◆ Material
■ ■ ■ ■ ■ ■ ■

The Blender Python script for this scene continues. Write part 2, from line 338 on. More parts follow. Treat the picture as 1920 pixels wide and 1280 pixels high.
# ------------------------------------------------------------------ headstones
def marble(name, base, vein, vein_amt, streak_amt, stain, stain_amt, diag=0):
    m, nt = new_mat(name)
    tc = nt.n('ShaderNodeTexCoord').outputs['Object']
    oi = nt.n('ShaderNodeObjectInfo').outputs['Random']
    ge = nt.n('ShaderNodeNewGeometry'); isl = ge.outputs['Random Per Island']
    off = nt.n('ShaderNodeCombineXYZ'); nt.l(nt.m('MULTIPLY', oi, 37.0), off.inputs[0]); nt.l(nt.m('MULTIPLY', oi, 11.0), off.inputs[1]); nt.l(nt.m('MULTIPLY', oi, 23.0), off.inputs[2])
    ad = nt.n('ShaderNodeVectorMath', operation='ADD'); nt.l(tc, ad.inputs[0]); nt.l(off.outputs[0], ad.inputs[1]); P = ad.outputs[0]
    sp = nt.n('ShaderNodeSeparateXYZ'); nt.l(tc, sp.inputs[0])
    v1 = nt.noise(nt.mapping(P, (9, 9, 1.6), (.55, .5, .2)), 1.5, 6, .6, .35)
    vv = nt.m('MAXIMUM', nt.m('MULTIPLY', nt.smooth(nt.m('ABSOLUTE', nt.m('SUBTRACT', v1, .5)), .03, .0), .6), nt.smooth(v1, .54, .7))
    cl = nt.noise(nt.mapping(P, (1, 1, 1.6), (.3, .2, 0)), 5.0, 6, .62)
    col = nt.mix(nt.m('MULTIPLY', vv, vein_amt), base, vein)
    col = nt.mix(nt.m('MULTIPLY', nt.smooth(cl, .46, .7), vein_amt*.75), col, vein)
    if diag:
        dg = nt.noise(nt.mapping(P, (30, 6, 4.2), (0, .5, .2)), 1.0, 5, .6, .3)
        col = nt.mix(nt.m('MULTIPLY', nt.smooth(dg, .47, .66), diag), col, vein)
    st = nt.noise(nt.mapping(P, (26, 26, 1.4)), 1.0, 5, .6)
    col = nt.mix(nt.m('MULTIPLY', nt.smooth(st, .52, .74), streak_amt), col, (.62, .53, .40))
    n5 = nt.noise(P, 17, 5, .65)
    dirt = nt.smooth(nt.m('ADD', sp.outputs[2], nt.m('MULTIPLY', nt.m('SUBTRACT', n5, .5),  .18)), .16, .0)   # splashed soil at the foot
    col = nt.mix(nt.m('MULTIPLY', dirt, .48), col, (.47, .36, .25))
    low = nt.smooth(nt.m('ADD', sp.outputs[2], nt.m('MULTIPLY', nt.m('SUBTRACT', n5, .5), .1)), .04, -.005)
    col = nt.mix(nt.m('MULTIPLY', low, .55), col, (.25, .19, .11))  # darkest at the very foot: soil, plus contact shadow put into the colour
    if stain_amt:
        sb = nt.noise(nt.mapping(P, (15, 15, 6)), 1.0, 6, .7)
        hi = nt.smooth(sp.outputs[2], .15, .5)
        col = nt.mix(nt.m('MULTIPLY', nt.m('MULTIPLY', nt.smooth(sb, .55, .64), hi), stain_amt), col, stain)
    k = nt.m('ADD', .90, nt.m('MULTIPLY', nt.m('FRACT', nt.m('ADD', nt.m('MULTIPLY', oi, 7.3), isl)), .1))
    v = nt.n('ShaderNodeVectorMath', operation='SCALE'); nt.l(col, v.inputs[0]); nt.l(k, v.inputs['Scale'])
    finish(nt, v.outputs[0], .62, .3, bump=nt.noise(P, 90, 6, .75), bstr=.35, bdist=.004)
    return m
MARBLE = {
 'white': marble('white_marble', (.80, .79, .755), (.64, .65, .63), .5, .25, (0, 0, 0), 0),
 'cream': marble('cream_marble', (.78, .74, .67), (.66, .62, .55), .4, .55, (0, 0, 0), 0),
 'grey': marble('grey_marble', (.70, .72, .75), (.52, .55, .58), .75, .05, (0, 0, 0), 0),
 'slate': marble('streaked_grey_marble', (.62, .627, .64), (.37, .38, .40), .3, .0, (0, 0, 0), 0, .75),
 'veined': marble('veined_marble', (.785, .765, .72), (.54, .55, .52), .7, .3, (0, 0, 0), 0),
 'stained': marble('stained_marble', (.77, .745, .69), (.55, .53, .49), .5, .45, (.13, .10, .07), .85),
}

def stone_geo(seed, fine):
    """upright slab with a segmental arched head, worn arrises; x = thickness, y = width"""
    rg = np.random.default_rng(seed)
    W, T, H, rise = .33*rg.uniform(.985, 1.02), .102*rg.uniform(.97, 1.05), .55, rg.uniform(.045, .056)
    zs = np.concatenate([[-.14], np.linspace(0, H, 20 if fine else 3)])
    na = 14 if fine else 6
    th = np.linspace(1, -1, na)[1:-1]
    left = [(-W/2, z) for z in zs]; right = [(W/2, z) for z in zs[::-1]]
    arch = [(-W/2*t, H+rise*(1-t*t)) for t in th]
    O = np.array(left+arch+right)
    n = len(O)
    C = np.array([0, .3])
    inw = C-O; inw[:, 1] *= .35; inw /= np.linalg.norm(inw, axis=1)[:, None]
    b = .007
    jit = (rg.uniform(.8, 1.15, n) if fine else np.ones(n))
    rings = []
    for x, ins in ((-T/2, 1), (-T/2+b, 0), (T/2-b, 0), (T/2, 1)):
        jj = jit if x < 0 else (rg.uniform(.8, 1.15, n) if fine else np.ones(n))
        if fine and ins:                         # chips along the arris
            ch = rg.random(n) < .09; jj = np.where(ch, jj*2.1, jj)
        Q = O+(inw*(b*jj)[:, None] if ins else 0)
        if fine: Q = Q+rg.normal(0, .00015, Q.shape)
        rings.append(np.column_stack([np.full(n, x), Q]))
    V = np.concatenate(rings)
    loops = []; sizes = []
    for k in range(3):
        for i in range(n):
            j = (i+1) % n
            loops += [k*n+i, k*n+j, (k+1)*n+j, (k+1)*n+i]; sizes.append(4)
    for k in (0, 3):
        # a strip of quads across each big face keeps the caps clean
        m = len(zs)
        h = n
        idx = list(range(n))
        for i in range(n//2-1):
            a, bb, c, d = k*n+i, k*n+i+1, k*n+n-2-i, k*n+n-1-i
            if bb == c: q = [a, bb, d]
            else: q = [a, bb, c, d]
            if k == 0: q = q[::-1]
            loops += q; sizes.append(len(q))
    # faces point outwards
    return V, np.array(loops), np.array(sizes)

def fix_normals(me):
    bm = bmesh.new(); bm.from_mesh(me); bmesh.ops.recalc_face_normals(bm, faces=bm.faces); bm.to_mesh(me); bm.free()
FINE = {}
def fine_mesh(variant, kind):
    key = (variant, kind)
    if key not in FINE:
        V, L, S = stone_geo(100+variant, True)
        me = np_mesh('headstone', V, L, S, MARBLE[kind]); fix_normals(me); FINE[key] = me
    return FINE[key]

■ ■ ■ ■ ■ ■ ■

Repeat back the data above, exact to the last character.

◆ Task solution
The Blender Python script for this scene continues. Write part 2, from line 338 on. More parts follow. Treat the picture as 1920 pixels wide and 1280 pixels high.
# ------------------------------------------------------------------ headstones
def marble(name, base, vein, vein_amt, streak_amt, stain, stain_amt, diag=0):
    m, nt = new_mat(name)
    tc = nt.n('ShaderNodeTexCoord').outputs['Object']
    oi = nt.n('ShaderNodeObjectInfo').outputs['Random']
    ge = nt.n('ShaderNodeNewGeometry'); isl = ge.outputs['Random Per Island']
    off = nt.n('ShaderNodeCombineXYZ'); nt.l(nt.m('MULTIPLY', oi, 37.0), off.inputs[0]); nt.l(nt.m('MULTIPLY', oi, 11.0), off.inputs[1]); nt.l(nt.m('MULTIPLY', oi, 23.0), off.inputs[2])
    ad = nt.n('ShaderNodeVectorMath', operation='ADD'); nt.l(tc, ad.inputs[0]); nt.l(off.outputs[0], ad.inputs[1]); P = ad.outputs[0]
    sp = nt.n('ShaderNodeSeparateXYZ'); nt.l(tc, sp.inputs[0])
    v1 = nt.noise(nt.mapping(P, (9, 9, 1.6), (.55, .5, .2)), 1.5, 6, .6, .35)
    vv = nt.m('MAXIMUM', nt.m('MULTIPLY', nt.smooth(nt.m('ABSOLUTE', nt.m('SUBTRACT', v1, .5)), .03, .0), .6), nt.smooth(v1, .54, .7))
    cl = nt.noise(nt.mapping(P, (1, 1, 1.6), (.3, .2, 0)), 5.0, 6, .62)
    col = nt.mix(nt.m('MULTIPLY', vv, vein_amt), base, vein)
    col = nt.mix(nt.m('MULTIPLY', nt.smooth(cl, .46, .7), vein_amt*.75), col, vein)
    if diag:
        dg = nt.noise(nt.mapping(P, (30, 6, 4.2), (0, .5, .2)), 1.0, 5, .6, .3)
        col = nt.mix(nt.m('MULTIPLY', nt.smooth(dg, .47, .66), diag), col, vein)
    st = nt.noise(nt.mapping(P, (26, 26, 1.4)), 1.0, 5, .6)
    col = nt.mix(nt.m('MULTIPLY', nt.smooth(st, .52, .74), streak_amt), col, (.62, .53, .40))
    n5 = nt.noise(P, 17, 5, .65)
    dirt = nt.smooth(nt.m('ADD', sp.outputs[2], nt.m('MULTIPLY', nt.m('SUBTRACT', n5, .5),  .18)), .16, .0)   # splashed soil at the foot
    col = nt.mix(nt.m('MULTIPLY', dirt, .48), col, (.47, .36, .25))
    low = nt.smooth(nt.m('ADD', sp.outputs[2], nt.m('MULTIPLY', nt.m('SUBTRACT', n5, .5), .1)), .04, -.005)
    col = nt.mix(nt.m('MULTIPLY', low, .55), col, (.25, .19, .11))  # darkest at the very foot: soil, plus contact shadow put into the colour
    if stain_amt:
        sb = nt.noise(nt.mapping(P, (15, 15, 6)), 1.0, 6, .7)
        hi = nt.smooth(sp.outputs[2], .15, .5)
        col = nt.mix(nt.m('MULTIPLY', nt.m('MULTIPLY', nt.smooth(sb, .55, .64), hi), stain_amt), col, stain)
    k = nt.m('ADD', .90, nt.m('MULTIPLY', nt.m('FRACT', nt.m('ADD', nt.m('MULTIPLY', oi, 7.3), isl)), .1))
    v = nt.n('ShaderNodeVectorMath', operation='SCALE'); nt.l(col, v.inputs[0]); nt.l(k, v.inputs['Scale'])
    finish(nt, v.outputs[0], .62, .3, bump=nt.noise(P, 90, 6, .75), bstr=.35, bdist=.004)
    return m
MARBLE = {
 'white': marble('white_marble', (.80, .79, .755), (.64, .65, .63), .5, .25, (0, 0, 0), 0),
 'cream': marble('cream_marble', (.78, .74, .67), (.66, .62, .55), .4, .55, (0, 0, 0), 0),
 'grey': marble('grey_marble', (.70, .72, .75), (.52, .55, .58), .75, .05, (0, 0, 0), 0),
 'slate': marble('streaked_grey_marble', (.62, .627, .64), (.37, .38, .40), .3, .0, (0, 0, 0), 0, .75),
 'veined': marble('veined_marble', (.785, .765, .72), (.54, .55, .52), .7, .3, (0, 0, 0), 0),
 'stained': marble('stained_marble', (.77, .745, .69), (.55, .53, .49), .5, .45, (.13, .10, .07), .85),
}

def stone_geo(seed, fine):
    """upright slab with a segmental arched head, worn arrises; x = thickness, y = width"""
    rg = np.random.default_rng(seed)
    W, T, H, rise = .33*rg.uniform(.985, 1.02), .102*rg.uniform(.97, 1.05), .55, rg.uniform(.045, .056)
    zs = np.concatenate([[-.14], np.linspace(0, H, 20 if fine else 3)])
    na = 14 if fine else 6
    th = np.linspace(1, -1, na)[1:-1]
    left = [(-W/2, z) for z in zs]; right = [(W/2, z) for z in zs[::-1]]
    arch = [(-W/2*t, H+rise*(1-t*t)) for t in th]
    O = np.array(left+arch+right)
    n = len(O)
    C = np.array([0, .3])
    inw = C-O; inw[:, 1] *= .35; inw /= np.linalg.norm(inw, axis=1)[:, None]
    b = .007
    jit = (rg.uniform(.8, 1.15, n) if fine else np.ones(n))
    rings = []
    for x, ins in ((-T/2, 1), (-T/2+b, 0), (T/2-b, 0), (T/2, 1)):
        jj = jit if x < 0 else (rg.uniform(.8, 1.15, n) if fine else np.ones(n))
        if fine and ins:                         # chips along the arris
            ch = rg.random(n) < .09; jj = np.where(ch, jj*2.1, jj)
        Q = O+(inw*(b*jj)[:, None] if ins else 0)
        if fine: Q = Q+rg.normal(0, .00015, Q.shape)
        rings.append(np.column_stack([np.full(n, x), Q]))
    V = np.concatenate(rings)
    loops = []; sizes = []
    for k in range(3):
        for i in range(n):
            j = (i+1) % n
            loops += [k*n+i, k*n+j, (k+1)*n+j, (k+1)*n+i]; sizes.append(4)
    for k in (0, 3):
        # a strip of quads across each big face keeps the caps clean
        m = len(zs)
        h = n
        idx = list(range(n))
        for i in range(n//2-1):
            a, bb, c, d = k*n+i, k*n+i+1, k*n+n-2-i, k*n+n-1-i
            if bb == c: q = [a, bb, d]
            else: q = [a, bb, c, d]
            if k == 0: q = q[::-1]
            loops += q; sizes.append(len(q))
    # faces point outwards
    return V, np.array(loops), np.array(sizes)

def fix_normals(me):
    bm = bmesh.new(); bm.from_mesh(me); bmesh.ops.recalc_face_normals(bm, faces=bm.faces); bm.to_mesh(me); bm.free()
FINE = {}
def fine_mesh(variant, kind):
    key = (variant, kind)
    if key not in FINE:
        V, L, S = stone_geo(100+variant, True)
        me = np_mesh('headstone', V, L, S, MARBLE[kind]); fix_normals(me); FINE[key] = me
    return FINE[key]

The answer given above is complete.